"Не приедете ли вы в Лондон, - спрашивал Теккерей у Элвина в письме от 24-го мая 1861 года, - взглянуть на новый дом, который я себе сооружаю? Такой хороший, светлый и удобный, и целиком построенный на выручку от "Корнхилла". Элвин рассказывал, что, когда он был в июне в Лондоне, они с Теккереем вместе завтракали и ходили осматривать дом. "Мой дядюшка, - сказал тогда Теккерей, - очень меня задел, сказав, что дом мой следовало бы назвать "Ярмарка тщеславия". "А почему же вы обиделись?" - "Да потому что так оно и есть. По правде говоря, дом слишком для меня хорош".
Во время этой встречи Элвин очень хвалил "Приключения Филиппа", печатавшиеся в ту пору в "Корнхилле". Но Теккерей, знавший в чем слабость его повести, не согласился с ним: "Я уже сказал свое слово по части сочинительства. Конечно, я могу с приятностью исполнить старые напевы, но у меня в запасе нет ничего нового. Когда я болен, мне делается тошно от моих писаний и поневоле в голову приходит мысль: "Бог мой! К чему вся эта чепуха?" Мисс Теккерей спросила у него за завтраком, будет ли он обедать дома или в каком-нибудь трактире на реке. "Разумеется, на реке, - ответил он, - поеду в Гринвич, попишу "Филиппа". "Писать "Филиппа" в гринвичском трактире!" - воскликнул Элвин. "Я не могу писать в уюте собственного кабинета и сочиняю, главным образом, в гостиницах и клубах. Я заражаюсь оживлением, которое царит в общественных местах, оно заставляет мозг работать".
ДЖОН КОРДИ ДЖИФРИСОН
ИЗ ВОСПОМИНАНИЯ
Сам я тщательнейшим образом заранее разрабатывал планы своих произведений, метод же, с помощью которого Теккерей создавал свои романы характеров, полные юмора, но относительно лишенные четкой интриги, был прямо противоположен моему. Он рисовал в воображении образы двух-трех главных персонажей и начинал писать, - но с перерывами, с передышками - и так от главы к главе, лишь примерно представляя себе повороты сюжета в следующих главах. "Своими персонажами я не управляю, - сказал он мне как-то. - Я в полной их власти, и они ведут меня, куда хотят".
Кое-какие остряки вмели обыкновение посмеиваться над снисходительностью Теккерея к столь странному протеже, но в конце концов он заставил их умолкнуть, воскликнув с горячностью: "Я не позволю, чтобы малыша Хэмстида поносили в моем присутствии. Я люблю малыша Хэмстида! Слышите, я люблю малыша Хэмстида, а что до его стихов, над которыми вы потешаетесь, так скажу одно: читая его стихи я получаю больше удовольствия, чем читая вашу прозу!" За что высокообразованный и разборчивый Теккерей вдруг полюбил старомодного карлика-клерка, на редкость лишенного каких-либо привлекательных качеств?
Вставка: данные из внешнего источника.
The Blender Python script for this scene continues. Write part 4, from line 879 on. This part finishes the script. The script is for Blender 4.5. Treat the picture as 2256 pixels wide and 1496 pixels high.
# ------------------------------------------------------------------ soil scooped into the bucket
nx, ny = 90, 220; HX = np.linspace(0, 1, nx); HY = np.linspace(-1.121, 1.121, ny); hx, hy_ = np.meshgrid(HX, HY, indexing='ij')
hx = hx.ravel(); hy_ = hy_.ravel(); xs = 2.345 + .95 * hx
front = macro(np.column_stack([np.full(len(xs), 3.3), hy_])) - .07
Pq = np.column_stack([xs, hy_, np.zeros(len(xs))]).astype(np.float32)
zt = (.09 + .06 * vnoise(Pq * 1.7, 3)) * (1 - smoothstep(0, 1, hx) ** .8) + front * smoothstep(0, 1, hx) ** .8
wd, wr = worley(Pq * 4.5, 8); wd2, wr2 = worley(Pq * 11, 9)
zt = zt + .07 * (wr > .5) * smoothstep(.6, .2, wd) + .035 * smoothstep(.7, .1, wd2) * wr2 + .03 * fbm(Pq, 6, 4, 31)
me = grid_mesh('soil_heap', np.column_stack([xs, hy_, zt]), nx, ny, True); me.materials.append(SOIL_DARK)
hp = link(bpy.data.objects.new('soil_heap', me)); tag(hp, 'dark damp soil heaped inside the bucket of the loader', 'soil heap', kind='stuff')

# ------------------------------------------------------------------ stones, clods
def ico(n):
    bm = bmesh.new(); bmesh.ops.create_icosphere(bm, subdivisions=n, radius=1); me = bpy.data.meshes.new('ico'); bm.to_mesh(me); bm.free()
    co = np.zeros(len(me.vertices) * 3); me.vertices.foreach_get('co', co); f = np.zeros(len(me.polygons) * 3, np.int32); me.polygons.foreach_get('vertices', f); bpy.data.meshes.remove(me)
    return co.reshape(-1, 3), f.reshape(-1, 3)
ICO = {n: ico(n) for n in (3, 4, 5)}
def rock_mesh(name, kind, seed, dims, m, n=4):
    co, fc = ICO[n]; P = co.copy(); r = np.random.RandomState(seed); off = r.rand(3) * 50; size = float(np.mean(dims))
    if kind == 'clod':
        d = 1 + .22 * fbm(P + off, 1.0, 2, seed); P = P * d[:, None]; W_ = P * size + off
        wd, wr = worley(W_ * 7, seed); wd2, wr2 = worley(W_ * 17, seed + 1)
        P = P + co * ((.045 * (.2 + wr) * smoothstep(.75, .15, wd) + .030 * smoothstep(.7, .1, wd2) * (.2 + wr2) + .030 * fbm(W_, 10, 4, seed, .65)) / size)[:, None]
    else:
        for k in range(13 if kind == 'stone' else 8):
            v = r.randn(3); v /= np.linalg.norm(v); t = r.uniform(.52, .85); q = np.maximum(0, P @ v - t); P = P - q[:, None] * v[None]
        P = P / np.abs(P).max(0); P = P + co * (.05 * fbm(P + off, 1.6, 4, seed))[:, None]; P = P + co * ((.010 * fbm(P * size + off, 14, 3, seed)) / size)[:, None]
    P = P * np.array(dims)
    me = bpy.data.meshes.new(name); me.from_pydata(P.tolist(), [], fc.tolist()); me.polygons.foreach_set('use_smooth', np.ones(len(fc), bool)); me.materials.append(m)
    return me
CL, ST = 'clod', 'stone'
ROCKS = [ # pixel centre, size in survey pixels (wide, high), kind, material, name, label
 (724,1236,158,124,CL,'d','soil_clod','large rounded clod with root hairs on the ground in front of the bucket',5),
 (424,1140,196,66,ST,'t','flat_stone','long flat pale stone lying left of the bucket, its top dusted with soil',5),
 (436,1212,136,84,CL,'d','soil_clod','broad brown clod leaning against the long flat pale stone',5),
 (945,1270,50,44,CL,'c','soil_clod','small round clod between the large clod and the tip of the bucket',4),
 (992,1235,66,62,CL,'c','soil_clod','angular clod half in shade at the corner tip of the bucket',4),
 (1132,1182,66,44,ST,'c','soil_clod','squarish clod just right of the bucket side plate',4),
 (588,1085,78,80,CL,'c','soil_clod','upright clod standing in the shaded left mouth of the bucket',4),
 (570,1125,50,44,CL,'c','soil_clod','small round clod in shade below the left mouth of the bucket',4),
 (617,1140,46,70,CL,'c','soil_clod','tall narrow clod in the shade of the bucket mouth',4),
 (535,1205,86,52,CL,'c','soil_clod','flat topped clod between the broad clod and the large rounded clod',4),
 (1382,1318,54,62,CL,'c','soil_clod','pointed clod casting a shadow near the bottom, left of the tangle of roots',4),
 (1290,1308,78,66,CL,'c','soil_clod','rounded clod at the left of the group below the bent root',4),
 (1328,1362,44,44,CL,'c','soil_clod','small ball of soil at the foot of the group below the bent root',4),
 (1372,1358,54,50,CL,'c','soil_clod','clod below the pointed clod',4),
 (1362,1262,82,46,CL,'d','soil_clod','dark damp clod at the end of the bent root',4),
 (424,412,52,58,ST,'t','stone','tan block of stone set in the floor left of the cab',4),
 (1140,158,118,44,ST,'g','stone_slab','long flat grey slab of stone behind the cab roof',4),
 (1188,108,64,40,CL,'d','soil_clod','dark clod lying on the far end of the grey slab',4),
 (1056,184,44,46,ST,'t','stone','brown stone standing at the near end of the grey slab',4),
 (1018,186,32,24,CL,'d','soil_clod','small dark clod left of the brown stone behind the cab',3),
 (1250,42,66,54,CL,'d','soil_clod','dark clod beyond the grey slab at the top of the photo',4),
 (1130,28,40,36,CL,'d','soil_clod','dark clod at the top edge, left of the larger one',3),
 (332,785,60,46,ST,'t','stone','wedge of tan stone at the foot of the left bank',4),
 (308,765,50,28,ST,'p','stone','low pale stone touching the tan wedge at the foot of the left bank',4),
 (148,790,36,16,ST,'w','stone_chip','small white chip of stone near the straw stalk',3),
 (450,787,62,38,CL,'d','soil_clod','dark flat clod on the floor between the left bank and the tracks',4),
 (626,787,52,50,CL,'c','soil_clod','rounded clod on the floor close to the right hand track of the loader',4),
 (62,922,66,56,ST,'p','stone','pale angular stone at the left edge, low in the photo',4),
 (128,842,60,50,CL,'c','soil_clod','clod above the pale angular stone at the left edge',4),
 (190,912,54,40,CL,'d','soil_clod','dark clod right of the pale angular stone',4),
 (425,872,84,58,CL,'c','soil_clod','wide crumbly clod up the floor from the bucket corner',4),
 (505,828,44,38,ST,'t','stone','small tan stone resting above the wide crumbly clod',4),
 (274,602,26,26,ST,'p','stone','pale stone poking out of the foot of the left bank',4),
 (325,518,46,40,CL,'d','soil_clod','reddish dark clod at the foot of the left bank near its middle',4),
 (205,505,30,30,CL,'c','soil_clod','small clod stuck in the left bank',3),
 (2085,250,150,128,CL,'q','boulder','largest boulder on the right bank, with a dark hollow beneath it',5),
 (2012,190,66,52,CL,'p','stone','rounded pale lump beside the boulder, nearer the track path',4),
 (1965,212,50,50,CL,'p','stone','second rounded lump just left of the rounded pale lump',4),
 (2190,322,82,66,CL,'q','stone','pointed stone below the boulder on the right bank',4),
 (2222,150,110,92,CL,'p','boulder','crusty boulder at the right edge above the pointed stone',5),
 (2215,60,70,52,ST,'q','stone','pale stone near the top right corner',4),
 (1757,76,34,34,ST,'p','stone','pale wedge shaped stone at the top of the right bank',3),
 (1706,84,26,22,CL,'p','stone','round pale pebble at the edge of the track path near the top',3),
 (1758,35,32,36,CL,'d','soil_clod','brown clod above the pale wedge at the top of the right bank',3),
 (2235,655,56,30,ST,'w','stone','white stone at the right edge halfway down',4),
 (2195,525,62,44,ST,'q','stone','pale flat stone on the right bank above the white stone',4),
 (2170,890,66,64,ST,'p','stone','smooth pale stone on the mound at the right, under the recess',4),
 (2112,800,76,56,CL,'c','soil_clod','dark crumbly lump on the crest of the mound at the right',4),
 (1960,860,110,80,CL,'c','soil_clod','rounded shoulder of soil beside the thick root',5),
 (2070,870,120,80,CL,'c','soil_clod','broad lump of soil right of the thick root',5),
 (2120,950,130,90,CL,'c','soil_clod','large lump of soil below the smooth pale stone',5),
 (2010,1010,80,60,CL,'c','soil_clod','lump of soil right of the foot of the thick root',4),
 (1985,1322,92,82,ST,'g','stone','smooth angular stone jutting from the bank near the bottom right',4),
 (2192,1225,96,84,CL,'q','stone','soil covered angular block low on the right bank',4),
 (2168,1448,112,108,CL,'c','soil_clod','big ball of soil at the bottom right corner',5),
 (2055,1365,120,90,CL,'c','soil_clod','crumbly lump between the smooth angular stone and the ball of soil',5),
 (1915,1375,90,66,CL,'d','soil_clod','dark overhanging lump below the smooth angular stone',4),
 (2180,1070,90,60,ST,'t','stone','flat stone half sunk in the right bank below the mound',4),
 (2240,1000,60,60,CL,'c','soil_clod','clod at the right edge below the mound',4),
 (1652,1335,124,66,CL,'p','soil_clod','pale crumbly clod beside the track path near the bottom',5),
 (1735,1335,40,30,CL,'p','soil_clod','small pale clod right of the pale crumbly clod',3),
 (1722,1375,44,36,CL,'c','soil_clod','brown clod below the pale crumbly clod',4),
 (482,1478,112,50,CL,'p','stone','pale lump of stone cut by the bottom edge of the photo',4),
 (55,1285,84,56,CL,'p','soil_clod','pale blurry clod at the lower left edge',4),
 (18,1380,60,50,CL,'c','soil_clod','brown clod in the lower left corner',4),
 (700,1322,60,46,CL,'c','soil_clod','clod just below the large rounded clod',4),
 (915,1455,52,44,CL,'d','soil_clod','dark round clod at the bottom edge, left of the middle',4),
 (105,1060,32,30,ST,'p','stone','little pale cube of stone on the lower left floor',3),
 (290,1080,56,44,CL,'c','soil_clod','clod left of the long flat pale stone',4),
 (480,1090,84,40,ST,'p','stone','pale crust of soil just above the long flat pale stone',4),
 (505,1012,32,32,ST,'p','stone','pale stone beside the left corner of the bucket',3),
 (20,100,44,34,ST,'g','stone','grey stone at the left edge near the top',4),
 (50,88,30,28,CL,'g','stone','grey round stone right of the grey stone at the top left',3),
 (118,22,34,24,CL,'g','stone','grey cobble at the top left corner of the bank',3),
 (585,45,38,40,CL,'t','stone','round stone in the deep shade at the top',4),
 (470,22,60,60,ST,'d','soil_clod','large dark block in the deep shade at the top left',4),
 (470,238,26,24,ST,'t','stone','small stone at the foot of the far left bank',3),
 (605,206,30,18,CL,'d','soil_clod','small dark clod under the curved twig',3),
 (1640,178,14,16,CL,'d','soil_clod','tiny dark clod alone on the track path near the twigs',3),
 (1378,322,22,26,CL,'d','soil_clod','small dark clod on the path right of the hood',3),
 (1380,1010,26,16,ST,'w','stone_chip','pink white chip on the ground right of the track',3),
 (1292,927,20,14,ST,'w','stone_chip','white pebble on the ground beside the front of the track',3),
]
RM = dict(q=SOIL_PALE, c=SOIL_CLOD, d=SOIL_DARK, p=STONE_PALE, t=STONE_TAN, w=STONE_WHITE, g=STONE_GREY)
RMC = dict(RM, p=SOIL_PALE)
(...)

Чтобы внятно ответить на этот вопрос, я должен подробнее описать первого секретаря нашего клуба. Он был не только мал ростом, но еще и горбат, причем ходил с трудом, опираясь на трость... Хотя я никак не могу согласиться с мистером Германом Меривейлом и мистером Фрэнком Марзелсом, будто Теккерей отличался истовой религиозностью и глубоким благочестием и что религия оказала большое влияние на его характер и образ жизни, они, по-моему, правы в том, что разочарование - то есть глубокая непреходящая печаль, которую оставили в его душе различные несчастья, оказалось благодетельным для его благородной натуры и способствовало проявлению многих из лучших его качеств. Горе не только не притупило и не извратило его сострадательность, но, напротив, обострило ее и маленький горбун, секретарь нашего клуба представлялся ему слабым существом, нуждающимся в его защите по нескольким причинам. Собственное его лицо хранило следы несчастного случая, и добряк Теккерей увидел в старом клерке собрата-страдальца, которого судьба изуродовала куда более жестоко. Сам сложенный как великан Теккерей жалел малыша Хэмстида за его крохотность... Мы все называли его "дорогой Хэмстид", но только у Теккерея сердце было настолько большим и горячим, что он мог полюбить скучного маленького горбуна.
Любящая дочь, пусть даже она знает всю его жизнь, все-таки не лучший биограф, когда речь идет о жизнеописании великого юмориста, принадлежавшего богеме до конца своих дней, и чье семейное несчастье породило обильные следствия, которые необходимо не опускать или затушевывать, но наоборот показывать с достойной откровенностью и деликатностью - ведь историк тут должен представить потомству человека, настолько интересного, что даже его недостатки и заблуждения заслуживают почти такого же подробного разбора, как высочайшие его добродетели и таланты.